Negli ultimi tempi a livello europeo ha destato preoccupazione la posizione assunta dalla corte costituzionale polacca rispetto alla legislazione europea. Riassumendo in breve, la corte ha dichiarato che la costituzione polacca è sovraordinata rispetto alle normative europee e che se queste ultime non rispettano il dettato costituzionale polacco, non possono essere recepite nella legislazione statale.
Da qui tutti gli alti lai e peana che si sono sentiti dai partiti più europeisti e dalla cancellerie europee nonché dalle stesse istituzioni UE come il parlamento e la commissione. In definitiva le critiche erano indirizzate contro una interpretazione, quella polacca, che non accettava un ruolo così invadente della UE e dei suoi organi nella legislazione interna.
Ora, quando parliamo di Polonia ma anche di Ungheria, abbiamo due tipi di problemi, uno che riguarda le figure che attualmente governano questi due paesi che a torto o a ragione vengono considerati estranei alla cultura democratica della UE (anche se ci sarebbe molto da dire su come viene declinata questa cultura nella parte occidentale dell’Europa vedi il caso spagnolo), l’altro e forse quello più importante che ci interessa anche a noi come Italia ma anche agli altri paesi europei, non ultima la Germania, riguarda il grado di autonomia legislativa dei paesi UE rispetto alle istituzioni comunitarie e alle sue normative.
Il 25 ottobre un articolo sul sito della prestigiosa istituzione Chatham House riprendeva quest’ultima interpretazione. Fino a che punto la legge poteva essere utilizzata per portare avanti l’integrazione europea? Per capire questa domanda e il problema polacco, ma non dobbiamo dimenticarci che seppur in maniera diversa anche la corte costituzionale tedesca ha posto questo problema, dobbiamo comprendere il ruolo che la corte di giustizia europea ha avuto nel processo di integrazione europeo.

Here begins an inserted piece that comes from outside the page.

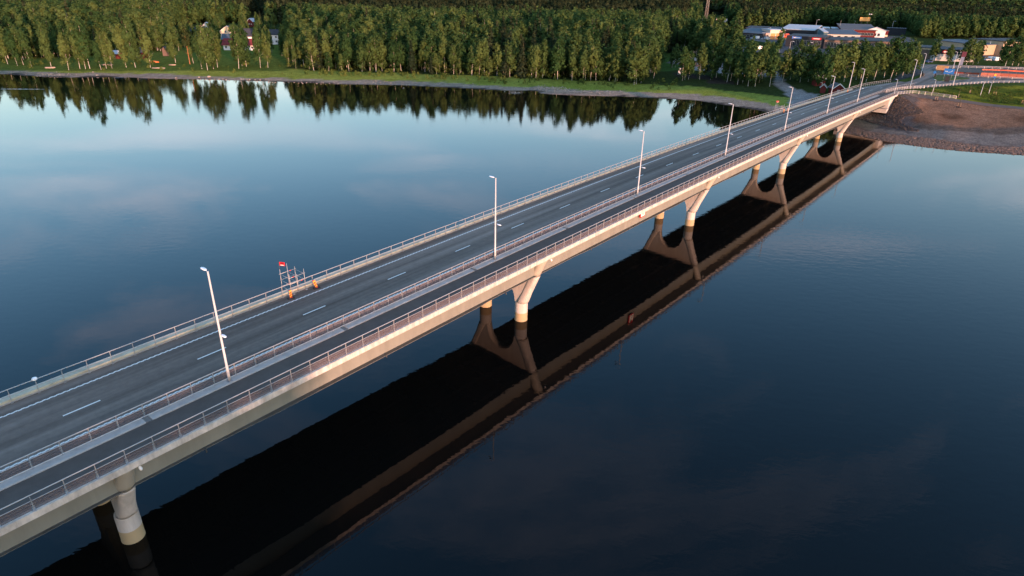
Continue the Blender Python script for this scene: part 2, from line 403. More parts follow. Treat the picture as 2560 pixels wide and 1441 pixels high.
# centre dashes as in the picture
dash_s = [-2.05] + [10.06, 21.43, 33.05, 44.85, 56.5, 68.2] + [68.2+12.05*k for k in range(1, 20)]
for s in dash_s:
    mb = MB(); a = B(s, -55.83, 0.004); L_ = 2.85
    sweep(mb, [(-55.84, 0.004), (-55.68, 0.004)], [s, s+L_], closed=False); mb.build('centre_dash', M_WHITE, road_o)
for nn_, nm in ((-59.42, 'edge_line'), (-51.95, 'edge_line')):
    mb = MB(); s = S0
    while s < 318:
        k = int(round((s-S0)/0.26)); of = 0.03 if k % 2 else -0.03
        sweep(mb, [(nn_-0.085+of, 0.004), (nn_+0.085+of, 0.004)], [s, s+0.26], closed=False); s += 0.26
    mb.build(nm, M_WHITE, road_o)

# ------------------------------------------------------------------ railings
XA = np.array([*DV, 0.0]); YA = np.array([*(-NV), 0.0])
def rail_line(root, name, n, dz, r, ss, m):
    mb = MB(); mb.tube([B(s, n, dz) for s in ss], r, 6); return mb.build(name, m, root)
def railing(root, n, s_a, s_b, h, panel, foot):
    pm = MB(); pm.box((0, 0, h/2), (0.05, 0.09, h)); pm.box((0, 0, 0.02), (0.20, 0.18, 0.04))
    post_me = pm.mesh('post', M_GALV)
    sp = MB()
    if panel: sp.box((0, 0, 0.42), (1.84, 0.012, 0.74)); scr_me = sp.mesh('screen_panel', M_SCREEN)
    s = s_a
    while s <= s_b:
        p = B(s, n, foot); q = B(s+2, n, foot); d3 = q-p; rz = math.atan2(d3[1], d3[0])
        o = link('post', post_me, root, p); o.rotation_euler = (0, 0, rz)
        if panel and s+2 <= s_b:
            o = link('screen_panel', scr_me, root, (p+q)/2); o.rotation_euler = (0, -math.atan2(d3[2], math.hypot(d3[0], d3[1])), rz)
        s += 2.0
    ss = srange(s_a, s_b, 4.0)
    rail_line(root, 'top_rail', n, foot+h, 0.042, ss, M_GALV2)
r1 = empty('bridge_railing'); tag(r1, 'bare two-rail steel railing on the far edge of the road above the open water', 'railing')
railing(r1, -61.0, -40.05, 320.0, 1.34, False, 0.02)
rail_line(r1, 'lower_rail', -60.94, 0.80, 0.042, srange(-40, 320, 4.0), M_GALV2)
r2 = empty('bridge_railing'); tag(r2, 'screened steel railing on the kerb between road lanes and footpath', 'railing')
railing(r2, -50.32, -41.69, 318.3, 1.20, True, 0.13)
for dz in (0.92,): rail_line(r2, 'screen_rail', -50.32, dz, 0.028, srange(-41.7, 300, 4.0), M_GALV2)
for dz in (0.42, 0.64): rail_line(r2, 'inner_bar', -50.40, dz, 0.026, srange(-41.7, 300, 4.0), M_GALV2)
rail_line(r2, 'bottom_bar', -50.30, 0.18, 0.035, srange(-41.7, 272, 4.0), M_RAILW)
r3 = empty('bridge_railing'); tag(r3, 'sunlit screened steel railing on the outer edge of the footpath nearest the viewer', 'railing')
railing(r3, -45.58, -40.98, 281.0, 1.27, True, 0.05)
for dz in (0.86,): rail_line(r3, 'screen_rail', -45.58, dz, 0.022, srange(-41, 281, 4.0), M_GALV2)
for dz in (0.34, 0.56): rail_line(r3, 'inner_bar', -45.65, dz, 0.028, srange(-41, 281, 4.0), M_GALV2)
# round white marker on the far railing
mb = MB(); p = B(9.95, -61.0, 1.42)
mb.tube([p+np.array((0, 0, dz_)) for dz_ in (-0.16, -0.10, 0.0, 0.10, 0.16)], [0.07, 0.18, 0.23, 0.18, 0.06], 12); o = mb.build('marker_ball', M_HEAD)
tag(o, 'white ball marker sitting on the top rail of the far bridge railing', 'marker')

# ------------------------------------------------------------------ street lamps
def head_mesh(mb, c, dirv, L=0.85, w=0.36, t=0.11):
    dirv = np.array(dirv, float); dirv /= np.linalg.norm(dirv); sv = np.cross((0, 0, 1), dirv); upv = np.array((0, 0, 1.0))
    rings = []
    for a, wv, tv in ((0, 0.10, 0.5), (0.12, 0.62, 0.9), (0.35, 0.95, 1.0), (0.65, 1.0, 1.0), (0.9, 0.7, 0.7), (1.0, 0.25, 0.3)):
        q = np.array(c) + dirv*L*a; rings.append([q + sv*math.cos(2*math.pi*k/10)*w/2*wv + upv*math.sin(2*math.pi*k/10)*t/2*tv for k in range(10)])
    mb.loft(rings, smooth=True); return mb
def street_lamp(pos, hgt, label, group, low=True, rot=0.0, arm=None, r0=0.13):
    root = empty('street_lamp', pos); tag(root, label, 'street lamp', group)
    av = -NV if arm is None else np.array(arm)
    av3 = np.array([av[0], av[1], 0.05])
    mb = MB(); mb.box((0, 0, 0.03), (0.42, 0.42, 0.06), rz=-ANG); mb.build('base_plate', M_GALV, root)
    mb = MB(); mb.tube([(0, 0, 0.06), (0, 0, 1.6), (0, 0, 1.62), (0, 0, hgt)], [r0, r0, r0*0.82, r0*0.55], 10); mb.build('pole', M_POLE, root)
    mb = MB(); mb.tube([(0, 0, hgt-0.1), tuple(av3*0.28 + np.array((0, 0, hgt-0.03)))], 0.045, 6); mb.build('arm', M_GALV, root)
    mb = head_mesh(MB(), av3*0.22 + np.array((0, 0, hgt)), av3); mb.build('lamp_head', M_HEAD, root)
    if low:
        bv3 = -av3; z2 = hgt*0.452
        mb = MB(); mb.tube([(0, 0, z2), tuple(bv3*0.30 + np.array((0, 0, z2+0.02)))], 0.04, 6); mb.build('arm', M_GALV, root)
        mb = head_mesh(MB(), bv3*0.26 + np.array((0, 0, z2+0.03)), bv3, 0.7, 0.32); mb.build('lamp_head', M_HEAD, root)
    return root
ords = ['first and nearest', 'second', 'third', 'fourth', 'fifth', 'sixth', 'seventh and farthest']
for k, s in enumerate((21.45, 57.75, 94.45, 131.2, 168.0, 204.6, 239.2)):
    street_lamp(B(s, -49.85, 0.13), 10.75, 'two-headed street lamp on the bridge kerb, %s along the row' % ords[k], 'street lamps on the bridge kerb')

# ------------------------------------------------------------------ clearance sign under the deck
sg = empty('clearance_sign', B(91.6, -47.12, -1.45), math.atan2(DV[1], DV[0])); tag(sg, 'red and white river clearance board on the bridge girder under the deck edge', 'sign')
mb = MB(); mb.box((0, -0.09, 0), (1.55, 0.16, 1.75)); mb.build('board', M_RED, sg)
mb = MB(); mb.box((0, -0.185, -0.02), (1.23, 0.024, 1.38)); mb.build('white_field', M_SWHITE, sg)
mb = MB(); mb.poly([(-0.5, -0.201, 0.67), (0.5, -0.201, 0.67), (0, -0.201, 0.24)]); mb.build('triangle', M_BLACK, sg)
tm = text_mesh('number', '30', 0.78, M_BLACK); o = link('number', tm, sg, (0, -0.203, -0.28)); o.rotation_euler = (math.radians(90), 0, 0)
# navigation lamps on the pier heads
for k, s in enumerate(PIERS[1:]):
    p = B(s+0.75, -45.9, -0.75); r = empty('navigation_lamp', p)
    tag(r, 'white navigation lamp under the deck edge, %s pier from the left' % ['first', 'second', 'third', 'fourth', 'fifth'][k], 'lamp', 'navigation lamps on the piers')
    mb = MB(); mb.bar((0, 0, 0.25), (0.10, 0.0, -0.05), 0.05); mb.build('bracket', M_GALV, r)
    mb = MB(); mb.tube([(0.10, 0, -0.05), (0.14, -0.02, -0.12), (0.2, -0.03, -0.3), (0.22, -0.03, -0.42)], [0.05, 0.11, 0.13, 0.07], 10); mb.build('lamp_housing', M_HEAD, r)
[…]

La sintesi che l’articolo di Chatham House propone ci aiuta in tal senso: “Storicamente “l’integrazione attraverso il diritto” è stata fondamentale per il progetto europeo e la Corte di giustizia è stata un’istituzione chiave che ha guidato l’integrazione, di solito beneficiando di ciò che Erik Stein chiamai “benigna negligenza da parte dei poteri forti e dei mass media”. Anche quando l’integrazione europea sotto forma di trattati si è bloccata negli anni 1960 e 1970, l'”integrazione giudiziaria” attraverso la Corte di giustizia europea è continuata, compresa la sua notevole decisione del 1964 che il diritto dell’UE era supremo. Questo auto-potenziamento della Corte di giustizia europea – ciò che un altro studioso del costituzionalismo europeo Joseph Weiler chiama “una quiete rivoluzione” – era possibile perché c’era un “permissivo consenso” negli Stati membri che hanno permesso all’integrazione giudiziaria di continuare in gran parte incontrastata. Ma questo è ora cambiato in quanto sia i politici che i tribunali nazionali sono più disposti a contestare ciò che vedono come un ruolo giudiziario eccessivo.”
Quindi possiamo tranquillamente affermare che uno dei nodi principali della mancata integrazione europea sta venendo al pettine. E sta venendo al pettine perché un parte sempre più significativa dell’opinione pubblica dei vari paesi della UE spinge in tal senso e quindi anche la politica, in questa fase con i partiti populisti che hanno lasciato il segno nel decennio trascorso, ne sta subendo i contraccolpi.
Una domanda però è inevitabile a questo punto, come verrà sciolto questo nodo?